Reads a file in table format and creates a data frame from it, with cases corresponding to lines and variables to fields in the file.

Usage

read.table(file, header = FALSE, sep = "", quote = "\"'", dec = ".",
           row.names, col.names, as.is = FALSE, na.strings = "NA",
           skip = 0, check.names = TRUE, strip.white = FALSE)

read.csv(file, header = TRUE, sep = ",", quote="\"", dec=".", ...)

read.csv2(file, header = TRUE, sep = ";", quote="\"", dec=",", ...)

Arguments

file

the name of the file which the data are to be read from. Each row of the table appears as one line of the file. If it does not contain an absolute path, the file name is relative to the current working directory, getwd().

header

a logical value indicating whether the file contains the names of the variables as its first line.

sep

the field separator character. Values on each line of the file are separated by this character.

quote

the set of quoting characters.
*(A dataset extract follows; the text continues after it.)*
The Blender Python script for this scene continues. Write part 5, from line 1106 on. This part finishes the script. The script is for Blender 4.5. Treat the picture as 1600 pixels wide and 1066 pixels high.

To disable quoting altogether, use quote="".

dec

the character used in the fike for decimal points.

row.names

a vector of row names. This can be a vector giving the actual row names, or a single number giving the column of the table which contains the row names, or character string giving the name of the table column containing the row names.

col.names

a vector of optional names for the variables. The default is to use "V" followed by the column number.

as.is

the default behavior of read.table is to convert non-numeric variables to factors. The variable as.is controls this conversion. Its value is either a vector of logicals (values are recycled if necessary), or a vector of numeric indices which specify which columns should be left as character strings.

na.strings

a vector strings which are to be interpreted as NA values.

skip

the number of lines of the data file to skip before beginning to read data.

check.names

logical. If TRUE then the names of the variables in the data frame are checked to ensure that they are valid variable names. If necessary they are adjusted (by make.names) so that they are.

skip.white

logical. Used only when sep has been specified, and allows the stripping of leading and trailing white space from character fields (numeric fields are always stripped). See scan for further details, remembering that the columns may include the row names.

...

Further arguments to read.table.

Details

read.csv and read.csv2 are identical to read.table except for the defaults. They are intended for reading "comma separated variable" files (.csv) or the variant used in countries that use comma as decimal point and consequently semicolon as field separator. Notice that header=TRUE in these variants.

Value

A data frame (data.frame) containing a representation of the data in the file.

This function is the principal means of reading tabular data into R.

Note

The implementation of read.table currently reads everything as character using scan and subsequently defines "numeric" or factor variables.

This is quite memory consuming for files of thousands of records and may need larger memory, see Memory.

See Also

scan, read.fwf for reading fixed width formatted input; write.table; data.frame.